Your task is to retype each line of the data below exactly.

__Supplied information__.
::::

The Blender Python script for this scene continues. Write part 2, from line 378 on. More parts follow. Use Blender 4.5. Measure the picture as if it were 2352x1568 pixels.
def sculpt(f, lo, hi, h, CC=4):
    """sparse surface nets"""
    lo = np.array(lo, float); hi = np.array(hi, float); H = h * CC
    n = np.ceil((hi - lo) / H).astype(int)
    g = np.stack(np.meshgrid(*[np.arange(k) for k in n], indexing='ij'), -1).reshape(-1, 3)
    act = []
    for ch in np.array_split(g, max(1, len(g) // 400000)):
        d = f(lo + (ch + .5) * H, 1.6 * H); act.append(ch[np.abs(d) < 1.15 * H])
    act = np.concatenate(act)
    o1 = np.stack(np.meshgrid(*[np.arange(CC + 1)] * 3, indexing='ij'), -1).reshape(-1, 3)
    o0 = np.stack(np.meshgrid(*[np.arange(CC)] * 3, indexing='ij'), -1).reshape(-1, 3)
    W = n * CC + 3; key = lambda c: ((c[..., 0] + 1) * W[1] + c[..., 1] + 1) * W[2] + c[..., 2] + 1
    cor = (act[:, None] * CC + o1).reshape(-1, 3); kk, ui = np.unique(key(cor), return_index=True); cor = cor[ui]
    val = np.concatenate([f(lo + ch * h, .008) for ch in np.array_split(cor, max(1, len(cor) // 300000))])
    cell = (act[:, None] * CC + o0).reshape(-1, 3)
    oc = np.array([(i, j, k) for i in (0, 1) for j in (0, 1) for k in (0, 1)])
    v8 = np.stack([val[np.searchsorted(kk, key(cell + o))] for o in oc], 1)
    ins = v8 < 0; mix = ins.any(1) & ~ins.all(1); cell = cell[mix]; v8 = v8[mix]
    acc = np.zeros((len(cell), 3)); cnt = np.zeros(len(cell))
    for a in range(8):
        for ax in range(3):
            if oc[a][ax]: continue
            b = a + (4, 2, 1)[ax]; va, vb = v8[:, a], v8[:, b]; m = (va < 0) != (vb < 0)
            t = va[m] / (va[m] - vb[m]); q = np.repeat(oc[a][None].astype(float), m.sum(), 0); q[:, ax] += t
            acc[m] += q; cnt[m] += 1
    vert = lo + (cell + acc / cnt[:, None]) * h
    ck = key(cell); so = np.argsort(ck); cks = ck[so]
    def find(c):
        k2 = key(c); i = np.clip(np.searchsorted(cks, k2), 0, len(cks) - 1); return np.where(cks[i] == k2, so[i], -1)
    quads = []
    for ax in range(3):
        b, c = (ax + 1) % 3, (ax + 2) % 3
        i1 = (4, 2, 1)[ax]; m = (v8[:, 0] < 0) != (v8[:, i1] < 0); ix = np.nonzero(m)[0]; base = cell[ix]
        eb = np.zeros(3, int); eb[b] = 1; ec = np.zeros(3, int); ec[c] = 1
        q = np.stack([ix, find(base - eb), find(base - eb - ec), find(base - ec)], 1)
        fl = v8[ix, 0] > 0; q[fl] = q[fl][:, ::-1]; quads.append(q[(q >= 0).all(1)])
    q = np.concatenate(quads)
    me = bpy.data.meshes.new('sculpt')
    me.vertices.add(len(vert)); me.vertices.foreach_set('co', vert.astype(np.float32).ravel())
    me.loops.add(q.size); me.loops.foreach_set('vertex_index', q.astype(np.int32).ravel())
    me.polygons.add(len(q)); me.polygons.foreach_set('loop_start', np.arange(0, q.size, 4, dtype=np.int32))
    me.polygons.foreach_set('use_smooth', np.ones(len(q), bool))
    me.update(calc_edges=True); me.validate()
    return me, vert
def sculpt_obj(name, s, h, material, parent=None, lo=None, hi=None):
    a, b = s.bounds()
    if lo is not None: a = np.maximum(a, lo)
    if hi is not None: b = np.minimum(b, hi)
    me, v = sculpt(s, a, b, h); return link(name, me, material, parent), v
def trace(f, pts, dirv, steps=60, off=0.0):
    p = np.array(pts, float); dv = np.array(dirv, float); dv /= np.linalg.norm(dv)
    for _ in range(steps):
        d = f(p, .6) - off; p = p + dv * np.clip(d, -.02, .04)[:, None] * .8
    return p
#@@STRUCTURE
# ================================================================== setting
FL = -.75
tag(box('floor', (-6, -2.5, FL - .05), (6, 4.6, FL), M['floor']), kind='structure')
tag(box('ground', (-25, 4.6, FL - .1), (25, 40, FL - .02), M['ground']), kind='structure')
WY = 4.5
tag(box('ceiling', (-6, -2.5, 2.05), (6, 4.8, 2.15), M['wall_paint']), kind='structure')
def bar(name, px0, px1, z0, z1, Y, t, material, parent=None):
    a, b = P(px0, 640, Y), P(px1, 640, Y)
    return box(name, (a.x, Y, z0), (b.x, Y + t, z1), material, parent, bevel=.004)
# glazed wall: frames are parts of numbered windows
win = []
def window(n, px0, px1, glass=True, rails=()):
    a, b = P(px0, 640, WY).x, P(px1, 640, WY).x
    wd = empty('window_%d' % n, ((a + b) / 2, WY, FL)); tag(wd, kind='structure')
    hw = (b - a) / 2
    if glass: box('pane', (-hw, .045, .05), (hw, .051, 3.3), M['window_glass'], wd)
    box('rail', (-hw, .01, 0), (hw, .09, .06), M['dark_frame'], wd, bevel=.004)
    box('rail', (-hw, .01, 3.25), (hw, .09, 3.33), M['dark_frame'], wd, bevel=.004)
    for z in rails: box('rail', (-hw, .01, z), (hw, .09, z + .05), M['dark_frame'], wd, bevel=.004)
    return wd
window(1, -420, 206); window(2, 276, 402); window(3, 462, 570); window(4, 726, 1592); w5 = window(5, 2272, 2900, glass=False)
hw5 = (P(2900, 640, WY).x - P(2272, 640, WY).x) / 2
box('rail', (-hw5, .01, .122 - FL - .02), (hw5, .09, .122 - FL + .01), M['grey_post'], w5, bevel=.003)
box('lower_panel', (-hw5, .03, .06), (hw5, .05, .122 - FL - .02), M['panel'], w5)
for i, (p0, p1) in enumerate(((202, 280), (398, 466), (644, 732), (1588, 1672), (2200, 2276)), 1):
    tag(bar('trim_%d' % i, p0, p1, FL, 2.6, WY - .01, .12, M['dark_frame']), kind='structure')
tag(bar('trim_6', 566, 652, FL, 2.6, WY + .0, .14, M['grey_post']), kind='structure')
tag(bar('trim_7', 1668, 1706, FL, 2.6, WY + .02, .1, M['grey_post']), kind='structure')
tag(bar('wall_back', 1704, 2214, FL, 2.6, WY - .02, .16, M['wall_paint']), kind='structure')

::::

__Finished exercise__.
The Blender Python script for this scene continues. Write part 2, from line 378 on. More parts follow. Use Blender 4.5. Measure the picture as if it were 2352x1568 pixels.
def sculpt(f, lo, hi, h, CC=4):
    """sparse surface nets"""
    lo = np.array(lo, float); hi = np.array(hi, float); H = h * CC
    n = np.ceil((hi - lo) / H).astype(int)
    g = np.stack(np.meshgrid(*[np.arange(k) for k in n], indexing='ij'), -1).reshape(-1, 3)
    act = []
    for ch in np.array_split(g, max(1, len(g) // 400000)):
        d = f(lo + (ch + .5) * H, 1.6 * H); act.append(ch[np.abs(d) < 1.15 * H])
    act = np.concatenate(act)
    o1 = np.stack(np.meshgrid(*[np.arange(CC + 1)] * 3, indexing='ij'), -1).reshape(-1, 3)
    o0 = np.stack(np.meshgrid(*[np.arange(CC)] * 3, indexing='ij'), -1).reshape(-1, 3)
    W = n * CC + 3; key = lambda c: ((c[..., 0] + 1) * W[1] + c[..., 1] + 1) * W[2] + c[..., 2] + 1
    cor = (act[:, None] * CC + o1).reshape(-1, 3); kk, ui = np.unique(key(cor), return_index=True); cor = cor[ui]
    val = np.concatenate([f(lo + ch * h, .008) for ch in np.array_split(cor, max(1, len(cor) // 300000))])
    cell = (act[:, None] * CC + o0).reshape(-1, 3)
    oc = np.array([(i, j, k) for i in (0, 1) for j in (0, 1) for k in (0, 1)])
    v8 = np.stack([val[np.searchsorted(kk, key(cell + o))] for o in oc], 1)
    ins = v8 < 0; mix = ins.any(1) & ~ins.all(1); cell = cell[mix]; v8 = v8[mix]
    acc = np.zeros((len(cell), 3)); cnt = np.zeros(len(cell))
    for a in range(8):
        for ax in range(3):
            if oc[a][ax]: continue
            b = a + (4, 2, 1)[ax]; va, vb = v8[:, a], v8[:, b]; m = (va < 0) != (vb < 0)
            t = va[m] / (va[m] - vb[m]); q = np.repeat(oc[a][None].astype(float), m.sum(), 0); q[:, ax] += t
            acc[m] += q; cnt[m] += 1
    vert = lo + (cell + acc / cnt[:, None]) * h
    ck = key(cell); so = np.argsort(ck); cks = ck[so]
    def find(c):
        k2 = key(c); i = np.clip(np.searchsorted(cks, k2), 0, len(cks) - 1); return np.where(cks[i] == k2, so[i], -1)
    quads = []
    for ax in range(3):
        b, c = (ax + 1) % 3, (ax + 2) % 3
        i1 = (4, 2, 1)[ax]; m = (v8[:, 0] < 0) != (v8[:, i1] < 0); ix = np.nonzero(m)[0]; base = cell[ix]
        eb = np.zeros(3, int); eb[b] = 1; ec = np.zeros(3, int); ec[c] = 1
        q = np.stack([ix, find(base - eb), find(base - eb - ec), find(base - ec)], 1)
        fl = v8[ix, 0] > 0; q[fl] = q[fl][:, ::-1]; quads.append(q[(q >= 0).all(1)])
    q = np.concatenate(quads)
    me = bpy.data.meshes.new('sculpt')
    me.vertices.add(len(vert)); me.vertices.foreach_set('co', vert.astype(np.float32).ravel())
    me.loops.add(q.size); me.loops.foreach_set('vertex_index', q.astype(np.int32).ravel())
    me.polygons.add(len(q)); me.polygons.foreach_set('loop_start', np.arange(0, q.size, 4, dtype=np.int32))
    me.polygons.foreach_set('use_smooth', np.ones(len(q), bool))
    me.update(calc_edges=True); me.validate()
    return me, vert
def sculpt_obj(name, s, h, material, parent=None, lo=None, hi=None):
    a, b = s.bounds()
    if lo is not None: a = np.maximum(a, lo)
    if hi is not None: b = np.minimum(b, hi)
    me, v = sculpt(s, a, b, h); return link(name, me, material, parent), v
def trace(f, pts, dirv, steps=60, off=0.0):
    p = np.array(pts, float); dv = np.array(dirv, float); dv /= np.linalg.norm(dv)
    for _ in range(steps):
        d = f(p, .6) - off; p = p + dv * np.clip(d, -.02, .04)[:, None] * .8
    return p
#@@STRUCTURE
# ================================================================== setting
FL = -.75
tag(box('floor', (-6, -2.5, FL - .05), (6, 4.6, FL), M['floor']), kind='structure')
tag(box('ground', (-25, 4.6, FL - .1), (25, 40, FL - .02), M['ground']), kind='structure')
WY = 4.5
tag(box('ceiling', (-6, -2.5, 2.05), (6, 4.8, 2.15), M['wall_paint']), kind='structure')
def bar(name, px0, px1, z0, z1, Y, t, material, parent=None):
    a, b = P(px0, 640, Y), P(px1, 640, Y)
    return box(name, (a.x, Y, z0), (b.x, Y + t, z1), material, parent, bevel=.004)
# glazed wall: frames are parts of numbered windows
win = []
def window(n, px0, px1, glass=True, rails=()):
    a, b = P(px0, 640, WY).x, P(px1, 640, WY).x
    wd = empty('window_%d' % n, ((a + b) / 2, WY, FL)); tag(wd, kind='structure')
    hw = (b - a) / 2
    if glass: box('pane', (-hw, .045, .05), (hw, .051, 3.3), M['window_glass'], wd)
    box('rail', (-hw, .01, 0), (hw, .09, .06), M['dark_frame'], wd, bevel=.004)
    box('rail', (-hw, .01, 3.25), (hw, .09, 3.33), M['dark_frame'], wd, bevel=.004)
    for z in rails: box('rail', (-hw, .01, z), (hw, .09, z + .05), M['dark_frame'], wd, bevel=.004)
    return wd
window(1, -420, 206); window(2, 276, 402); window(3, 462, 570); window(4, 726, 1592); w5 = window(5, 2272, 2900, glass=False)
hw5 = (P(2900, 640, WY).x - P(2272, 640, WY).x) / 2
box('rail', (-hw5, .01, .122 - FL - .02), (hw5, .09, .122 - FL + .01), M['grey_post'], w5, bevel=.003)
box('lower_panel', (-hw5, .03, .06), (hw5, .05, .122 - FL - .02), M['panel'], w5)
for i, (p0, p1) in enumerate(((202, 280), (398, 466), (644, 732), (1588, 1672), (2200, 2276)), 1):
    tag(bar('trim_%d' % i, p0, p1, FL, 2.6, WY - .01, .12, M['dark_frame']), kind='structure')
tag(bar('trim_6', 566, 652, FL, 2.6, WY + .0, .14, M['grey_post']), kind='structure')
tag(bar('trim_7', 1668, 1706, FL, 2.6, WY + .02, .1, M['grey_post']), kind='structure')
tag(bar('wall_back', 1704, 2214, FL, 2.6, WY - .02, .16, M['wall_paint']), kind='structure')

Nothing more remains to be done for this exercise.